I can tell you how I tackle a similar need, albeit not for energy use I do use this method for a number of things like when my vacuums run so I can choose to delay them.
I create a date-time helper for when that something is going to happen, let’s say it’s the vacuum. I have automation that runs at that particular time in the helper. I landed on this because my house announces when the vacuum is going to run (or other things, as mentioned) and I have voice commands like “delay vacuum” which will add 90 minutes to that time and then cancel the running automation. When the automation does fully run it then calculates when the next time will be based on a script I wrote:
##########################################
# CALCULATE NEXT VACUUM RUN DATETIME
##########################################
get_next_datetime:
alias: Get Next Date/Time Based on Rules
mode: single
fields:
days:
description: "Day numbers to generate date/time with 0 being monday. Dict format, full day name, proper case."

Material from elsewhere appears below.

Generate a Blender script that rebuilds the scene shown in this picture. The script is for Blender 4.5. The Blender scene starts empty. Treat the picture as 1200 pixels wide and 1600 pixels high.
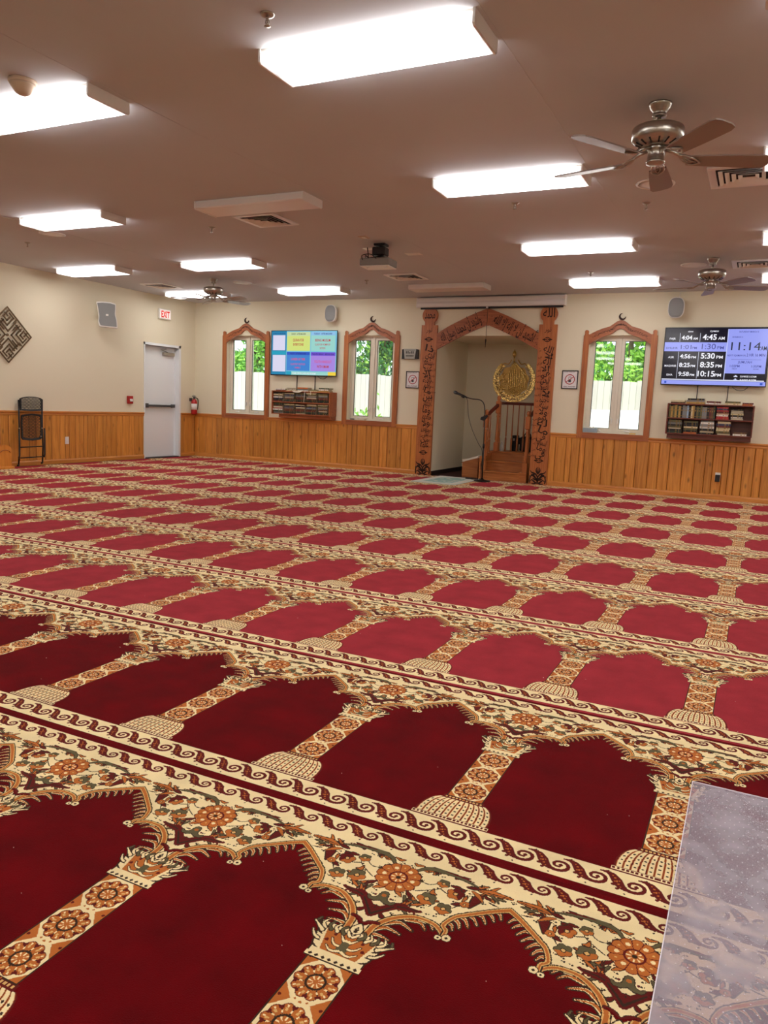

example: "['Saturday', 'Tuesday', 'Thursday']"
hour:
description: "Hour of day to use if not the current time on a new day. 24 hour format"
example: 8
minutes:
description: "Minutes of hour to use if not the current time on a new day."
example: 55
mindays:
description: "Minimum number of days until next datetime."
example: 0
sequence:
- variables:
datetime: >-
{% set ns = namespace(nextdate = now()) %}
{% set isnow = false %}
{% set istoday = false %}
{% set result = '' %}
{% set time = "{:02d}".format(hour) + ":" + "{:02d}".format(minutes) %}
{% if mindays == null %}
{% set mindays = 0 %}
{% endif %}
{% if mindays > 0 %}
{# Calculate starting mindays from now #}
{% set startdate = now() + timedelta(days=mindays) %}
{% for l in [0, 1, 2, 3, 4, 5, 6, 7] %}
{% set ns.nextdate = startdate + timedelta(days=l) %}
{% if ns.nextdate.strftime('%A') in days %}
{% break %}
{% endif %}
{% endfor %}
{% elif now().strftime('%A') in days and now().strftime('%H:%M') == time %}
{# The day and time match the pattern, do nothing #}
{% set isnow = true %}
{% elif ns.nextdate.hour <= hour and ns.nextdate.minute < minutes and ns.nextdate.strftime('%A') in days %}
{# The day is today but the time is earlier, set for today, do nothing #}
{% set istoday = true %}
{% else %}
{# Start calculation from now forward #}
{% for l in [1, 2, 3, 4, 5, 6, 7] %}
{% set ns.nextdate = now() + timedelta(days=l) %}
{% if ns.nextdate.strftime('%A') in days %}
{% break %}
{% endif %}
{% endfor %}
{% endif %}
{{
{
'datetime': ns.nextdate.strftime('%Y-%m-%d ' + time + ':00'),
'day': ns.nextdate.strftime('%A'),
'time': time,
'isnow': isnow,
'istoday': istoday
}
}}
- stop:
response_variable: datetime
Which sets the next schedule time. In addition to vacuums I use this for restarting HA periodically, when to turn on/off my drive towers on my massive Plex system and more.
The idea is that this returns a JSON payload of values that the calling function or automation can read and parse to know what to set the date-time helper for (or if to run at all). I’m sure this could be refined, it was a quick and dirty solution for me and I wasn’t paying much attention to optimizing the Jinja2 code, just getting the job done.
While this may not be precisely what you are needing, it might give you some ideas how you could tackle this. For instance you could have it set for tomorrow at 9:00am, but between now and then perhaps you get a better price, it then changes it to that time.